In Richard Greenberg's "Three Days of Rain," the existential enigmas and conundrums of faith that always pepper this playwright's work assume a tantalizingly dichotomous form that. ... Excuse me, I was talking. What? How is she? How's who? Oh, her. O.K., if you must know, she's stiff with self-consciousness (especially in the first act), only glancingly acquainted with the two characters she plays and so deeply, disturbingly beautiful that you don't want to let her out of your sight. Now can we go back to discussing Mr. Greenberg's play?

Fat chance. One of the three stars of the Broadway revival of "Three Days of Rain," which opened last night at the Bernard B. Jacobs Theater, is Julia Roberts, who is making her big-time theatrical debut. And though Ms. Roberts gives a genuinely humble performance, there is no way that this show is not going to be all about Julia.

Ms. Roberts is the sole reason this limited-run revival, which ends on June 18, has become the most coveted ticket in town. Mr. Greenberg's slender, elegant play from 1997 about familial disconnectedness and the loneliness of intimacy has certainly never known — and probably will never know again — such fame and fortune.
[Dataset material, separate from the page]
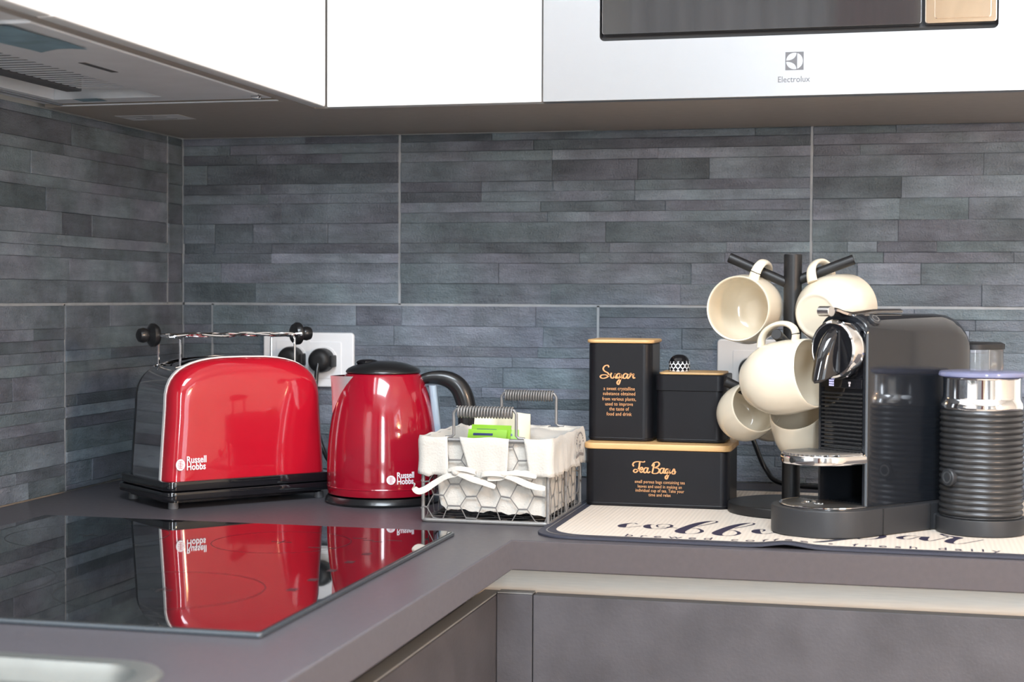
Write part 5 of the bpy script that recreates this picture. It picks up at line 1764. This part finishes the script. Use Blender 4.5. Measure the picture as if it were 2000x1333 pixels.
# lever on top
b = MB()
lev = [(-.0300, .2412), (-.0265, .2440), (-.0190, .2442), (-.0100, .2412), (.0, .2392), (.012, .2402), (.03, .2420), (.055, .2424), (.076, .2424)]
lv = catmull2(lev)
lw = lambda y: .0065 + .0110 * max(0, min(1, (y + .024) / .04))
up_ = [[(-BW / 2 + s_ * w_, y, z + dz) for s_, w_, dz in ((-1, lw(y), .0028), (1, lw(y), .0028), (1, lw(y) + .002, .0012), (1, lw(y) + .001, -.0012), (-1, lw(y) + .001, -.0012), (-1, lw(y) + .002, .0012))] for y, z in lv]
b.loft(up_)
b.build('lever', 'chrome', CM, sharp=50, label='chrome edged lever on top')
b = MB()
lv2 = [(y, z) for y, z in lv if y > -.006]
b.loft([[(-BW / 2 + s_ * (lw(y) - .001), y, z + dz) for s_, dz in ((-1, .0034), (1, .0034), (1, .0026), (-1, .0026))] for y, z in lv2])
b.build('lever_inlay', 'blackgloss', CM)
m_ = MB().at(Matrix.Translation((-BW / 2, -.0275, .2432)) @ Matrix.Rotation(pi / 2, 4, 'Y'))
m_.lathe([(.0048, -.0085), (.0056, -.008), (.0056, .008), (.0048, .0085)], 20)
m_.build('lever_tip', 'steel2', CM)
# round button on the shoulder
m_ = MB().at(Matrix.Translation((-.0062, .016, .2328)) @ Matrix.Rotation(R_(45), 4, 'Y'))
m_.lathe([(.0072, -.002), (.0072, .0030), (.0064, .0040), (.0040, .0042)], 24)
mb_ = m_.build('button', 'machinebase', CM)
m_ = MB().at(Matrix.Translation((-.0062, .016, .2328)) @ Matrix.Rotation(R_(45), 4, 'Y'))
m_.lathe([(.0046, .0040), (.0046, .0044), (.0036, .0044), (.0036, .0040)], 24, c0=False, c1=False)
m_.build('button_ring', 'steel2', mb_)
# cup shelf
def dshape(r, yc, xc, yback, n=26):
    p = [(xc + r * cos(a), yc + r * sin(a)) for a in [pi + pi * k / n for k in range(n + 1)]]
    return [(xc - r, yback)] + p + [(xc + r, yback)]
sh = dshape(.0425, -.0300, -.0400, -.0025)
b = MB().prism(sh, .0775, .0887, .003)
b.build('cup_shelf', 'chrome', CM, label='half round chrome cup shelf')
b = MB()
for k in range(15):
    x = -.0400 - .0378 + k * .0054
    dy = math.sqrt(max(0, .0395 ** 2 - (x + .0400) ** 2))
    b.box((x, (-.0300 - dy - .005) / 2, .0891), (.0030, max(.004, .0300 + dy - .005), .0014), .0004)
b.build('shelf_grid', 'satin' if 'satin' in M else 'steel2', CM, kind='stuff')
m_ = MB().at(Matrix.Translation((-.0400, -.0727, .0832)) @ FRONT)
m_.lathe([(.0034, -.001), (.0034, .0012), (.0028, .0016)], 20)
m_.build('shelf_hole', 'dark', CM)
# base with rounded drip tray
bs = dshape(.0585, -.0140, -.0465, .170, 30)
b = MB()
b.prism(bs, .0003, .0305, .0022)
base = b.build('base', 'machinebase', CM, sharp=40)
b = MB(); b.box((.0122, .0140, .0150), (.0008, .0009, .029)); b.box((.0122, .092, .0150), (.0008, .0009, .029)); b.build('base_joint', 'dark', CM)
# platform of the frother, joined to the base
FC = (.0525, .128)
b = MB()
b.prism(circ(.0482, 48, *FC), .0003, .0182, .0015)
b.build('frother_platform', 'machinebase', CM, sharp=40)
b = MB(); b.box((.020, .128, .0095), (.03, .060, .018), .002); b.build('platform_bridge', 'machinebase', CM)
# drip grid
b = MB()
gr_ = dshape(.0490, -.0140, -.0465, .060, 30)
b.prism(gr_, .0304, .0312)
b.build('drip_tray', 'blackmatt', CM)
b = MB()
for k in range(21):
    x = -.0465 - .045 + k * .0045
    dy = math.sqrt(max(0, .0475 ** 2 - (x + .0465) ** 2))
    ya, yb_ = -.0140 - dy, .012
    if x < -.069 or x > -.006:
        yb_ = min(yb_, -.004)
    b.box((x, (ya + yb_) / 2, .0318), (.0016, yb_ - ya, .0012))
b.build('drip_grid', 'steel2', CM, kind='stuff')
b = MB()
rim = [p for p in dshape(.0490, -.0140, -.0465, -.004, 30)]
b.tube([(x, y, .0318) for x, y in rim], .0011, 6)
b.build('grid_rim', 'chrome', CM)
m_ = MB()
m_.tube([(-.055 + .0085 * cos(a), -.030 + .0085 * sin(a), .0326) for a in [R_(20 + 30 * k) for k in range(10)]], .0011, 6)
m_.tube([(-.047, -.030, .0326), (-.038, -.026, .0326)], .0011, 6)
m_.build('grid_mark', 'chrome', CM)
# water tank behind
tk = MB()
tk.loft([[(x, y, z) for x, y in rrect(.066, .062, .018, 6, -.031, .2145)] for z in (.0315, .18, .1985)])
tk.build('water_tank', 'clear', CM, label='clear water tank behind the body')
tk = MB()
tk.loft([[(x, y, z) for x, y in rrect(.068 - 2 * d_, .064 - 2 * d_, .018, 6, -.031, .2145)] for d_, z in ((0, .1988), (0, .2045), (.003, .2065))])
tk.build('tank_lid', 'blackmatt', CM)
tk = MB(); tk.box((-.034, .180, .11), (.045, .004, .15), .001); tk.build('tank_bracket', 'blackmatt', CM)

# ---------------------------------------------------------------- milk frother
FX = CM.matrix_basis if False else None
ca, sa_ = cos(R_(-40)), sin(R_(-40))
fx, fy_ = CM.location.x + FC[0] * ca - FC[1] * sa_, CM.location.y + FC[0] * sa_ + FC[1] * ca
FRO = thing('milk_frother', 'dark ribbed milk frother with chrome neck and clear lid', 'milk frother', (fx, fy_, MZ + .0190))
prof = [(.044, 0)]
nr = 18
z0_, z1_ = .001, .1165
for k in range(nr):
    a_ = z0_ + (z1_ - z0_) * k / nr
    h_ = (z1_ - z0_) / nr
    prof += [(.0432, a_), (.0446, a_ + h_ * .30), (.0451, a_ + h_ * .5), (.0446, a_ + h_ * .70)]
prof += [(.0438, z1_), (.043, z1_ + .0005)]
MB().lathe(prof, 64).build('body', 'frother', FRO, sharp=60)
MB().lathe([(.0438, .1168), (.0450, .1180), (.0452, .1205), (.0445, .1250), (.0425, .1285), (.0418, .1310), (.0418, .1500), (.0426, .1522), (.0415, .1528)], 64).build('neck', 'chrome', FRO, sharp=60, label='polished chrome neck')
MB().lathe([(.0405, .1530), (.0465, .1534), (.0472, .1550), (.0466, .1575), (.0445, .1590), (.030, .1602), (.012, .1606)], 64).build('lid', 'bluelid', FRO, label='clear bluish lid')
am = math.atan2(-1, -1.2)
m_ = MB().at(Matrix.Translation((.0446 * cos(am), .0446 * sin(am), .0435)) @ Matrix.Rotation(am + pi / 2, 4, 'Z') @ FRONT)
m_.lathe([(.0098, -.003), (.0098, .0030), (.0088, .0042), (.005, .0044)], 28)
bt = m_.build('button', 'machinebase', FRO)
m_ = MB().at(Matrix.Translation((.0446 * cos(am), .0446 * sin(am), .0435)) @ Matrix.Rotation(am + pi / 2, 4, 'Z') @ FRONT)
m_.lathe([(.0066, .0042), (.0066, .0047), (.0050, .0047), (.0050, .0042)], 28, c0=False, c1=False)
m_.build('button_ring', 'steel2', bt)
On the other hand, it's almost impossible to discern its artistic virtues from this wooden and splintered interpretation, directed by Joe Mantello and also starring (poor, luckless lunkheads) Paul Rudd and Bradley Cooper.

The only emotion that this production generates arises not from any interaction onstage, but from the relationship between Ms. Roberts and her fans. And before we go any further, I feel a strong need to confess something: My name is Ben, and I am a Juliaholic. Ms. Roberts, after all, is one of the few real movie stars — and I mean Movie Stars, like the kind MGM used to mint in the 1930's — to have come out of Hollywood in the last several decades.